ED Suspects Russian Land Mafia Behind FEMA Violation In Goa

The Enforcement Directorate(ED), the agency responsible for investigating economic crime in India, has sought information from the Goa government on all companies that bought properties in the state between 2000 and 2007, as it investigates the role of a suspected Russian land mafia.
The agency suspects that some Indian companies that bought large plots in the state could have acted as fronts for Russian owners acquiring land in violation of the Foreign Exchange Management Act, or Fema, said a top enforcement official, who spoke on the condition of anonymity.
The directorate, which has been probing suspicious land transactions, has had little success in tracking such deals.
“Most of these cases are unreported due to the reluctance of state authorities to cooperate with our investigations,” the same official said. “We have asked the Goa government to find out the names of big companies that have bought land for promotion of tourism in Goa.”
Goa chief minister Digambar Kamat declined to comment on the issue in a telephone conversation. He also said a comment through email or fax would take time, citing the state assembly session that’s under way.
Goa, famous for its beaches, tropical biodiversity and a strong Portuguese influence on its culture and architecture, attracts a large number of foreign tourists every year who find it easier to blend in with the diverse local population than in any other Indian state. But parts of Goa have also acquired a reputation as a haven for drug dealers and land mafia.
Last year, CNN-IBN television news channel reported that the Russian land mafia had been throwing out small landholders and farmers, and grabbing prime land in fraudulent deals. Following reports of foreigners buying land in Goa in violation of Fema, the state government handed over details on 21 companies owned by Russian and the Reserve Bank of India, or RBI.
nationals to the directorate
According to Ashutosh Limaye, associate director at the property consultant Jones Lang LaSalle Meghraj, increased vigilance over land deals by the police, forest laws and rules relating to coastal regulation zones have stalled land transactions in Goa now.

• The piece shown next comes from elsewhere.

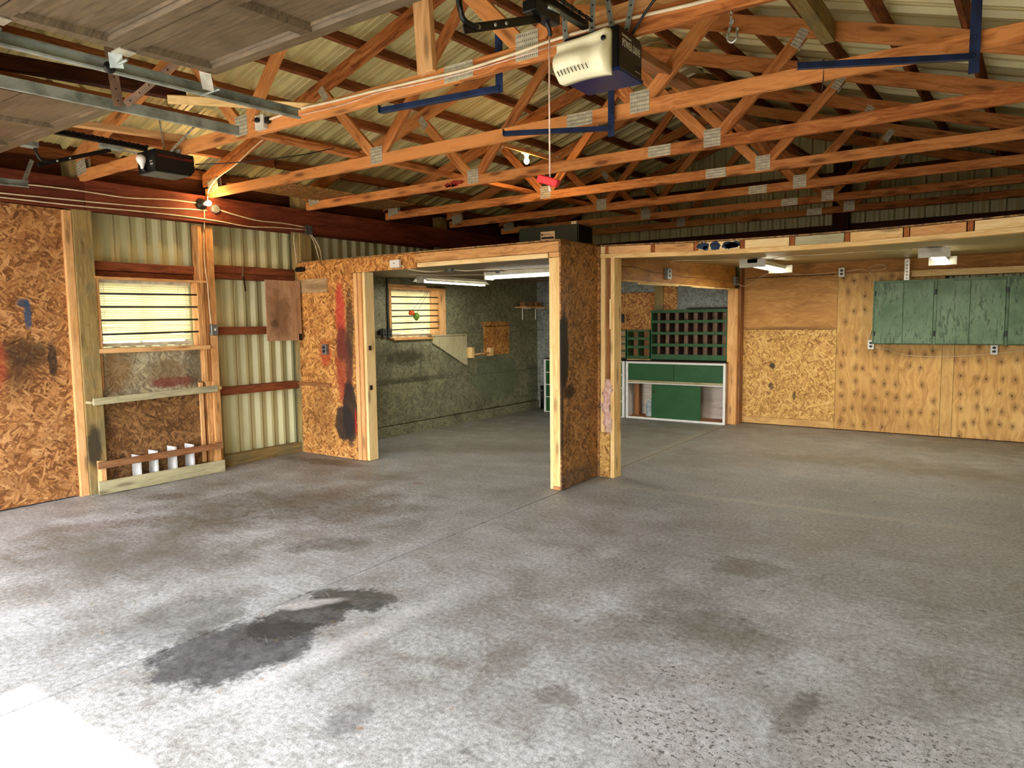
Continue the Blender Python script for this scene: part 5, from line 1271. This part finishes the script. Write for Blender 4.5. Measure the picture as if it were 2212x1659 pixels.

“The deal makers want to play it safe and are waiting for resolution of the ongoing issues,” he said.”The number of land transactions in Goa has definitely come down as a fallout of the land scam. Many deals, that were at the negotiation stage, have been stalled.”
Still, the “significant decline” in the number of land deals hasn’t led to a sharp fall in prices, which have remained stable, he said.
In May, the directorate issued notices under Fema to the promoters and directors of two companies—True Axis Resorts Pvt. Ltd and Artlibori Resorts Pvt. Ltd, owned by Russian citizens Leonid Beyzer and Valiulin Rashida, respectively, asking them why they should not be penalized. The other directors in True Axis are Pramod B. Walke and Fransico D’Souza, both from Goa.
Beyzer, who still lives in Goa had, in 2005, bought 25,000 sq. m of land, including 19,906 sq. m of prime agricultural land in Morjim, North Goa, for constructing a resort. He was in India on a tourist visa, according to the directorate.
Mint was unable to contact True Axis and Artlibori Resorts because their addresses weren’t readily available.
The directorate also sent notices to directors of another resort firm, Oriental Ambers Pvt. Ltd, only to find later that there was no office at the registered address. It has not been able to trace the local owners of Oriental Ambers either.